HAST THOU SLAIN THE JABBERWOCK?

Surely you have read of the beast in Carroll’s work; that manxome thing hidden behind a veil of language. Over the course of a handful of stanzas, the Jabberwock is sought and allegedly slain by a nameless hero, who then brings its head to his father as a trophy. Shortly thereafter, something curious happens. Despite the gory evidence in his son’s hands, the figure asks him a question that seems somewhat out of place:

“Hast thou slain the Jabberwock?”

After the celebratory outburst that follows, the first stanza is then repeated in its unsettling entirety, marking the end of the poem. The legend has been recounted and the battle has been won, yet the universe has somehow remained in a steady state. The sounds of victory have been drowned out once more by the slithiness of toves and the outgrabitude of mome raths. Something is clearly missing.

There is, perhaps, a solution to this puzzle. Even though the monster is only referred to as "the Jabberwock" throughout the poem, the title is actually “Jabberwocky-“ a mutation which goes entirely unexplained. In a poem that is largely centered around language and context, it is difficult to believe that this difference was not deliberately introduced.

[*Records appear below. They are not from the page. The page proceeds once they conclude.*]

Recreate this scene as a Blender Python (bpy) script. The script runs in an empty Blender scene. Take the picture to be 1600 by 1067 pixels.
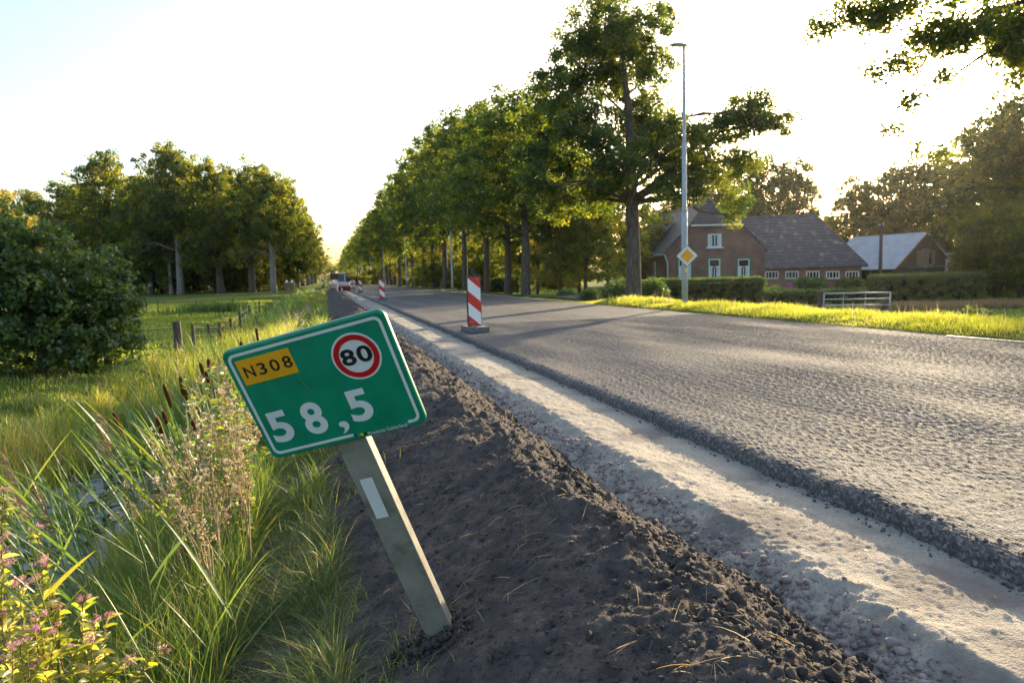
import bpy, math, random
import numpy as np
from mathutils import Matrix, Vector

# ------------------------------------------------------------------ camera, sky, sun, exposure
scn = bpy.context.scene
F = 1067.0
CAM = np.array([0, 0, 1.15])
M = np.array([[0.9639, 0.0517, -0.2612], [-0.2643, 0.0858, -0.9606], [0, 0, 0]])   # recomputed below
def _cam_axes():
    d = lambda x, y: np.array([x - 800, 533.5 - y, -F])
    y = d(508., 438.); y = y / np.linalg.norm(y)
    b = d(608., 438. - 2.8)
    up = np.cross(b, y); up /= np.linalg.norm(up)
    return np.array([np.cross(y, up), y, up])
M = _cam_axes()
def P(px, py, depth):                    # world point seen at a photo pixel, at a distance along the lens axis
    return CAM + M @ np.array([px - 800, 533.5 - py, -F]) * depth / F
def onz(px, py, z):
    r = M @ np.array([px - 800, 533.5 - py, -F])
    return CAM + r * (z - CAM[2]) / r[2]

cd = bpy.data.cameras.new("camera")
cam = bpy.data.objects.new("camera", cd)
scn.collection.objects.link(cam)
m4 = Matrix([[*M[0], CAM[0]], [*M[1], CAM[1]], [*M[2], CAM[2]], [0, 0, 0, 1]])
cam.matrix_world = m4
cd.sensor_width = 36.0; cd.lens = 36.0 * F / 1600.0
cd.clip_start = 0.05; cd.clip_end = 5000
cd.dof.use_dof = True; cd.dof.focus_distance = 2.0; cd.dof.aperture_fstop = 8.0
scn.camera = cam

SUN_AZ, SUN_EL = 47.0, 11.5
w = bpy.data.worlds.new("World"); scn.world = w; w.use_nodes = True
wn = w.node_tree; wn.nodes.clear()
sky = wn.nodes.new('ShaderNodeTexSky'); sky.sky_type = 'NISHITA'; sky.sun_disc = False
sky.sun_elevation = math.radians(SUN_EL); sky.sun_rotation = math.radians(SUN_AZ)
sky.air_density = 1.0; sky.dust_density = 3.5; sky.ozone_density = 1.2; sky.altitude = 0
bg = wn.nodes.new('ShaderNodeBackground'); bg.inputs['Strength'].default_value = 0.15
wo = wn.nodes.new('ShaderNodeOutputWorld')
wn.links.new(sky.outputs[0], bg.inputs[0]); wn.links.new(bg.outputs[0], wo.inputs[0])
sd = bpy.data.lights.new("sun", 'SUN'); sd.energy = 4.5; sd.angle = math.radians(0.6); sd.color = (1.0, 0.80, 0.52)
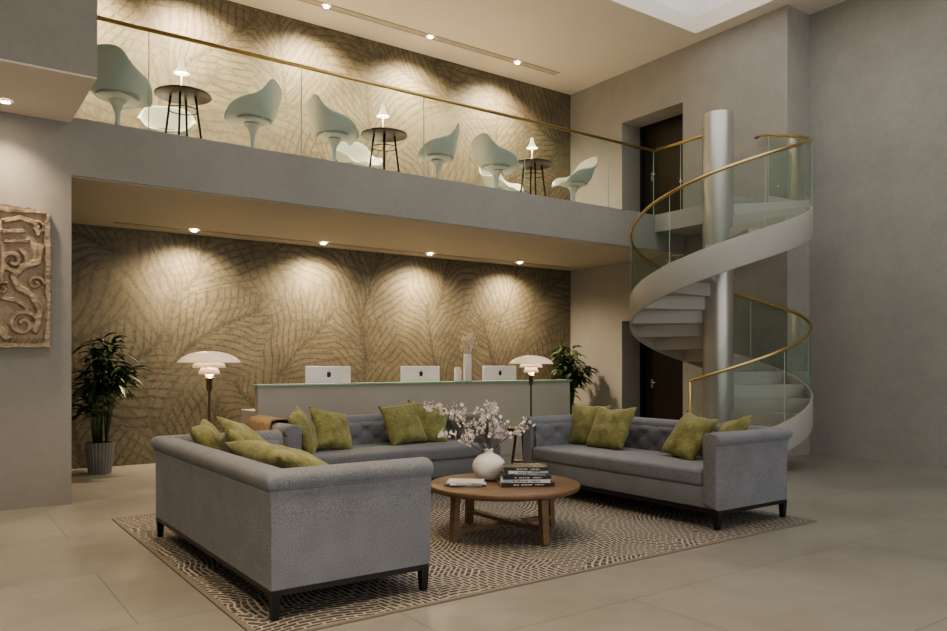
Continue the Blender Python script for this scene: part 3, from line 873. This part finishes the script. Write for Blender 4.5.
for j in range(nz+1):
    for i in range(nx+1):
        x = RX0+(RX1-RX0)*i/nx; z = RZ0+(RZ1-RZ0)*j/nz
        h = 0
        for a_,b_,c_,d_,w_ in strokes:
            if abs(x-(a_+c_)/2) > .12 or abs(z-(b_+d_)/2) > .16: continue
            q = seg(x, z, a_,b_,c_,d_)/w_
            if q < 1.25: h = max(h, min(1, (1.25-q)*2.2))
        bd = min(x-RX0, RX1-x, z-RZ0, RZ1-z)
        if bd < .05+.02*noise.noise(Vector((x*9,7,z*9))): h = .8
        h += .25*noise.noise(Vector((x*9, 5, z*9)))+.12*noise.noise(Vector((x*30, 5, z*30)))
        edge = .022*noise.noise(Vector((x*6,2,z*6)))+.010*noise.noise(Vector((x*22,2,z*22)))
        y = YM-.045-.038*h
        xx = x+(edge if i in (0,nx) else 0); zz = z+(edge if j in (0,nz) else 0)
        vv.append((xx, y, zz))
K = nx+1
for j in range(nz):
    for i in range(nx): o = j*K+i; ff.append((o,o+1,o+K+1,o+K))
ring = [i for i in range(K)]+[j*K+nx for j in range(1,nz+1)]+[nz*K+i for i in range(nx-1,-1,-1)]+[j*K for j in range(nz-1,0,-1)]
b0 = len(vv)
for q in ring: vv.append((vv[q][0], YM-.001, vv[q][2]))
n = len(ring)
for k in range(n): ff.append((ring[k], ring[(k+1)%n], b0+(k+1)%n, b0+k))
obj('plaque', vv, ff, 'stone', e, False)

# ---------------------------------------------------------------- world and daylight portals
wd = bpy.data.worlds.new('world'); scene.world = wd; wd.use_nodes = True
bg = wd.node_tree.nodes['Background']; bg.inputs[0].default_value = (1,.975,.935,1); bg.inputs[1].default_value = 1.15
p = light('skylight_portal', 'AREA', ((SX0+SX1)/2,(SY0+SY1)/2,ZC+.93), 1, (1,1,1), shape='RECTANGLE', size=SX1-SX0, size_y=SY1-SY0)
p.data.cycles.is_portal = True
p = light('fill_window_portal', 'AREA', ((X0+XR)/2, Y0-.02, 2.35), 1, (1,1,1), rot=(radians(90),0,0), shape='RECTANGLE', size=XR-X0, size_y=4.0)
p.data.cycles.is_portal = True

# ---------------------------------------------------------------- camera
cam = bpy.data.cameras.new('camera'); co_ = bpy.data.objects.new('camera', cam); COL.objects.link(co_)
co_.location = (0,0,1.35); co_.rotation_euler = (radians(90),0,radians(-35.6))
cam.sensor_width = 36; cam.lens = 766.6/947*36; cam.shift_y = 48.5/947; cam.clip_start = .05
scene.camera = co_
scene.view_settings.view_transform = 'AgX'
scene.view_settings.look = 'AgX - Medium High Contrast'
scene.view_settings.exposure = 0.62
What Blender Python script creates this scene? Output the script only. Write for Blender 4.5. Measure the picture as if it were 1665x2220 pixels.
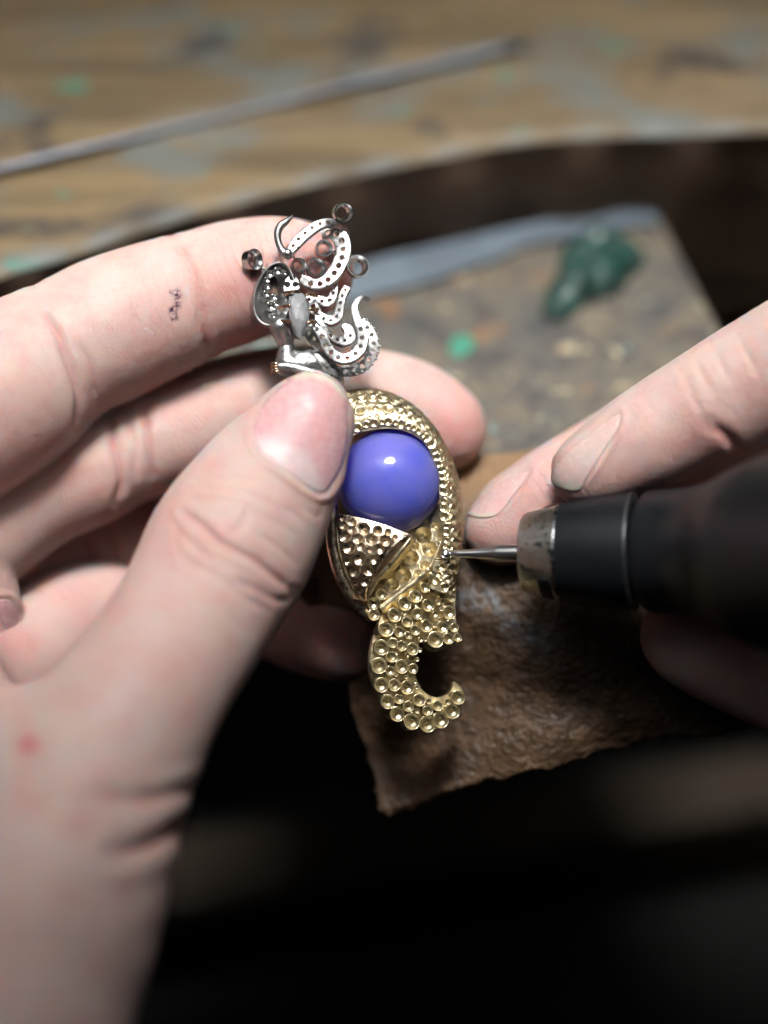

Given this, suppose for a moment, “jabberwocky” is a plural noun, for which “jabberwock” alone is the singular. In reading the title of the poem, the reader then obtains access to information that the hero and his father will never have. The beast slain by our beamish boy is just one among many in a wilderness of terrible things with eyes of flame. Their sense of triumph over darkness is built on the foolhardy assumption that there is only one such behemoth. When the father asks “hast thou slain the Jabberwock?” he reveals a sense of uncertainty- perhaps he’s already thought it dead once, or even remembers taking a vorpal sword to its neck himself.

Carroll’s monster may yet have further depth. When the first stanza repeats, time has rewound to the poem’s beginning, producing what can be recognized as a strange loop. If this interpretation is correct, the reader is experiencing something eternal: perhaps it is a single hero damned to slay jabberwocks one after the other for all time, or perhaps it is generational in nature: the son believes he has slain the Jabberwock, then grows old to discover that it yet lives, and sends his own son to finish what he started. This happens every time the poem is read, whether it be by someone tangible, or Alice herself.

If this repetition by the reader is truly the instigating force, then, perhaps, from another angle, the valves of the Jabberwock’s heart are actually the inky tendrils of its own printed name. Whenever read aloud, the cadence of the reader’s voice serves as its pulse, reanimating the beast’s corpse and pumping black blood through its tulgey veins. Though the vorpal sword of the tongue ensures that the beast is beheaded through and through each time, that last stanza always returns. The Jabberwock itself is then a jabberwocky: an infinite repetition of its own monstrosity.

Now, I must ask you, dear reader: hast thou slain the Jabberwock? No matter your answer, the text will always be there, waiting for you to read it once more.